◆ **Task instructions**:
Type out all the records word for word. Any pictures are to be left out.

◆ **Dataset rows**:

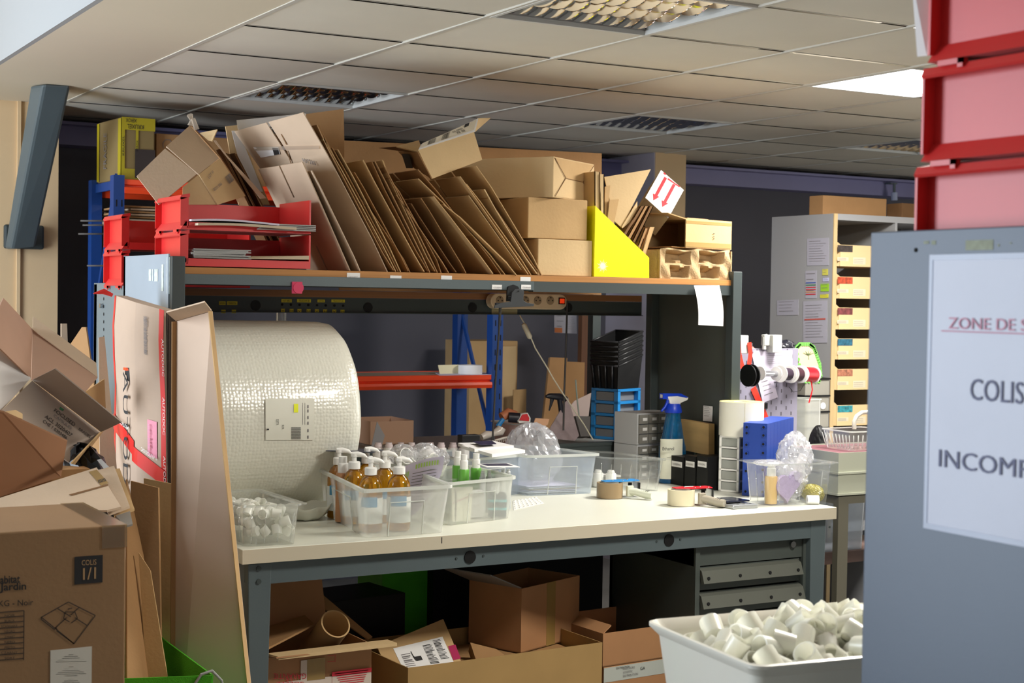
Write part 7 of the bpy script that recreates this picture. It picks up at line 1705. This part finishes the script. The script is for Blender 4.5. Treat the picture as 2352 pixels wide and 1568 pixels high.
# tapes and dispensers heaped left of the bag
t = thing('tape_gun', 'orange-capped tape gun lying on the rear tub', 'tape dispenser', at(1185, 965, Y=5.6)); 
m = MB(); m.tube([at(1152, 958, Y=5.62), at(1168, 948, Y=5.62), at(1185, 952, Y=5.62)], [.020, .022, .016], 16); m.build('cap', mat('salmon_plastic', (196, 120, 84), .5), t)
m = MB(); m.tube([at(1168, 958, Y=5.60), at(1195, 960, Y=5.58)], .022, 18); m.build('roll', NB, t); q = pq((1190, 967, 5.56), (1198, 950, 5.56), (1212, 948, 5.56), (1219, 960, 5.56), (1218, 969, 5.56), (1193, 971, 5.56)); qpart(q, .02, 'side', WHP, t)
q = pq((1193, 965, 5.555), (1200, 952, 5.555), (1211, 950, 5.555), (1216, 960, 5.555), (1215, 967, 5.555)); qpart(q, .003, 'red_face', INKR, t)
m = MB(); m.tube([at(1143, 980, Y=5.6), at(1150, 970, Y=5.6), at(1156, 962, Y=5.6)], [.012, .010, .010], 8); solo(m, 'blue_clip', BLP, 'small bright blue clip beside the orange-capped tape gun', 'clip')
t = thing('white_tape_gun', 'glossy white tape dispenser with a toothed edge left of the rear tub', 'tape dispenser', at(1150, 1005, Y=5.56)); CW = mat('cream_gloss', (224, 214, 204), .25)
m = MB(); m.tube([at(1106, 1004, Y=5.58), at(1118, 998, Y=5.58), at(1132, 996, Y=5.58), at(1148, 990, Y=5.58), at(1152, 982, Y=5.58)], [.014, .018, .012, .022, .02], 14); m.build('body', CW, t)
m = MB(); m.tube([at(1136, 1012, Y=5.56), at(1156, 1006, Y=5.55), at(1176, 1002, Y=5.55)], .005, 8); 
for k in range(9): p = at(1138+k*4.4, 1011-k*1.1, Y=5.55); m.tube([p, p-V((0, 0, .014))], .0022, 5)
m.build('toothed_edge', CW, t)
zt = at(1200, 972, Y=5.64).z-ZW; P = V((at(1168, 1000, Y=5.64).x, 5.62, ZW+.001)); Q = at(1214, 1000, Y=5.64).x
crate('clear_box', 'clear tub of pinkish parts on the rear worktop behind the middle boxes', P, V((Q-P.x, 0, 0)), V((0, .15, 0)), zt, film('pink_clear', (226, 200, 196), .5, .2, .2), RIMM, .12, .004, .004, panel=False, lip=.006)
q = pq((1222, 985, 5.58), (1230, 960, 5.58), (1262, 962, 5.58), (1258, 975, 5.58), (1235, 988, 5.58)); qsheet(q, .004, 'peach_card', mat('peach_card', (230, 178, 140), .6), 'folded peach card rising behind the crinkled bag', 'card')
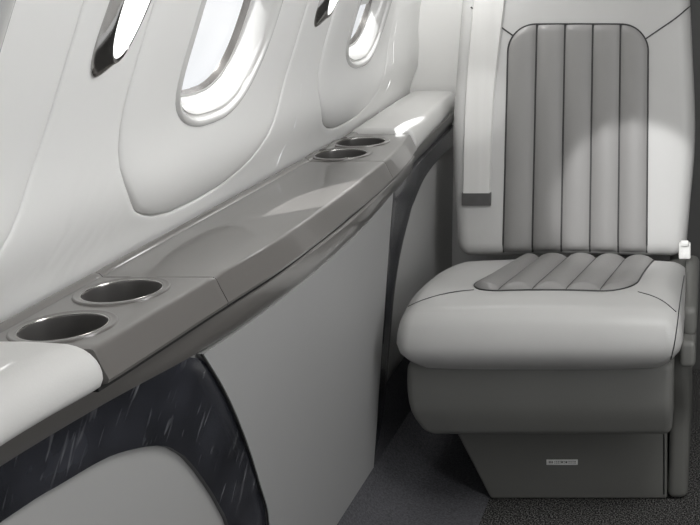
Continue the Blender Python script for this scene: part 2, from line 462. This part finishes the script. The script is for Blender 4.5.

◆ **In response**:
Write part 7 of the bpy script that recreates this picture. It picks up at line 1705. This part finishes the script. The script is for Blender 4.5. Treat the picture as 2352 pixels wide and 1568 pixels high.
# tapes and dispensers heaped left of the bag
t = thing('tape_gun', 'orange-capped tape gun lying on the rear tub', 'tape dispenser', at(1185, 965, Y=5.6)); 
m = MB(); m.tube([at(1152, 958, Y=5.62), at(1168, 948, Y=5.62), at(1185, 952, Y=5.62)], [.020, .022, .016], 16); m.build('cap', mat('salmon_plastic', (196, 120, 84), .5), t)
m = MB(); m.tube([at(1168, 958, Y=5.60), at(1195, 960, Y=5.58)], .022, 18); m.build('roll', NB, t); q = pq((1190, 967, 5.56), (1198, 950, 5.56), (1212, 948, 5.56), (1219, 960, 5.56), (1218, 969, 5.56), (1193, 971, 5.56)); qpart(q, .02, 'side', WHP, t)
q = pq((1193, 965, 5.555), (1200, 952, 5.555), (1211, 950, 5.555), (1216, 960, 5.555), (1215, 967, 5.555)); qpart(q, .003, 'red_face', INKR, t)
m = MB(); m.tube([at(1143, 980, Y=5.6), at(1150, 970, Y=5.6), at(1156, 962, Y=5.6)], [.012, .010, .010], 8); solo(m, 'blue_clip', BLP, 'small bright blue clip beside the orange-capped tape gun', 'clip')
t = thing('white_tape_gun', 'glossy white tape dispenser with a toothed edge left of the rear tub', 'tape dispenser', at(1150, 1005, Y=5.56)); CW = mat('cream_gloss', (224, 214, 204), .25)
m = MB(); m.tube([at(1106, 1004, Y=5.58), at(1118, 998, Y=5.58), at(1132, 996, Y=5.58), at(1148, 990, Y=5.58), at(1152, 982, Y=5.58)], [.014, .018, .012, .022, .02], 14); m.build('body', CW, t)
m = MB(); m.tube([at(1136, 1012, Y=5.56), at(1156, 1006, Y=5.55), at(1176, 1002, Y=5.55)], .005, 8); 
for k in range(9): p = at(1138+k*4.4, 1011-k*1.1, Y=5.55); m.tube([p, p-V((0, 0, .014))], .0022, 5)
m.build('toothed_edge', CW, t)
zt = at(1200, 972, Y=5.64).z-ZW; P = V((at(1168, 1000, Y=5.64).x, 5.62, ZW+.001)); Q = at(1214, 1000, Y=5.64).x
crate('clear_box', 'clear tub of pinkish parts on the rear worktop behind the middle boxes', P, V((Q-P.x, 0, 0)), V((0, .15, 0)), zt, film('pink_clear', (226, 200, 196), .5, .2, .2), RIMM, .12, .004, .004, panel=False, lip=.006)
q = pq((1222, 985, 5.58), (1230, 960, 5.58), (1262, 962, 5.58), (1258, 975, 5.58), (1235, 988, 5.58)); qsheet(q, .004, 'peach_card', mat('peach_card', (230, 178, 140), .6), 'folded peach card rising behind the crinkled bag', 'card')
Continue the Blender Python script for this scene: part 2, from line 462. This part finishes the script. The script is for Blender 4.5.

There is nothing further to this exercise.